IV domenica di Avvento: l’attesa sta per compiersi

Rorate Caeli. «Stillate, cieli, dall’alto, le nubi facciano piovere il Giusto; si apra la terra e germogli il Salvatore».
Ormai è prossimo il Santo Natale, e presto la Chiesa con grande gioia e splendore celebrerà la nascita di colui che ci ha salvato, Gesù Cristo, a Betlemme di Giudea.

L’antifona d’ingresso, tratta dal libro di Isaia (cf. Is 45, 8), descrive per contrasto lo stato dell’umanità che attende il Signore: come lui è pioggia benefica, l’umanità è terra riarsa, che, irrigata dallo Spirito Santo, nella persona della Vergine Maria fa germogliare il Figlio di Dio che è anche il Figlio dell’Uomo in maniera misteriosa e unica.

Non a caso, in questa ultima Domenica del tempo d’Avvento, la Chiesa proclama il Vangelo dell’Annunciazione. Si compiono, come ricorda Paolo, le profezie dei profeti, si squarcia con il Sì di Maria il velo del Mistero di Dio “avvolto nel silenzio dei secoli eterni”, si compie la profezia di Natan al re Davide: “io susciterò un tuo discendente dopo di te, uscito dalle tue viscere, e renderò stabile il suo regno. Io sarò per lui padre ed egli sarà per me figlio” (2 Sam 7,12-14).

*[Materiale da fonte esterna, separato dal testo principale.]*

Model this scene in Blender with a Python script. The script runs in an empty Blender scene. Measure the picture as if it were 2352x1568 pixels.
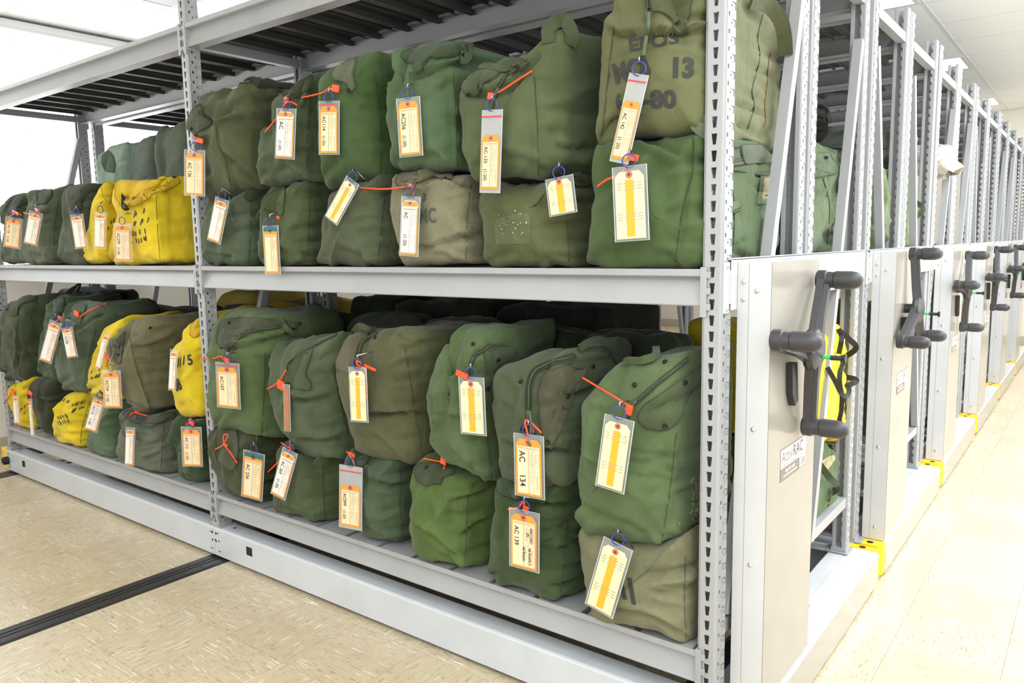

L’attesa del popolo eletto si sta per compiere, ma il Salvatore si presenterà in maniera inaspettata: non tra le porpore e l’oro del palazzo reale di Gerusalemme, ma nell’umile casa di Maria e nell’ancor più umile stalla di Betlemme; il Figlio di Dio, il Verbo creatore principio e fine dell’universo, sarà adagiato, neonato e indifeso, in una mangiatoia.

Dio non è mai prevedibile; il profeta Isaia lo dice con parole chiare: “Quanto il cielo sovrasta la terra, tanto le mie vie sovrastano le vostre vie, i miei pensieri sovrastano i vostri pensieri” (Is 55, 9).
La salvezza Dio la opera non tanto con mezzi stupefacenti e scenografici, ma con il pianto sommesso di un bambino appena nato. Eppure quel pianto, quella debolezza, sono i mezzi scelti dall’onnipotente per la salvezza del genere umano.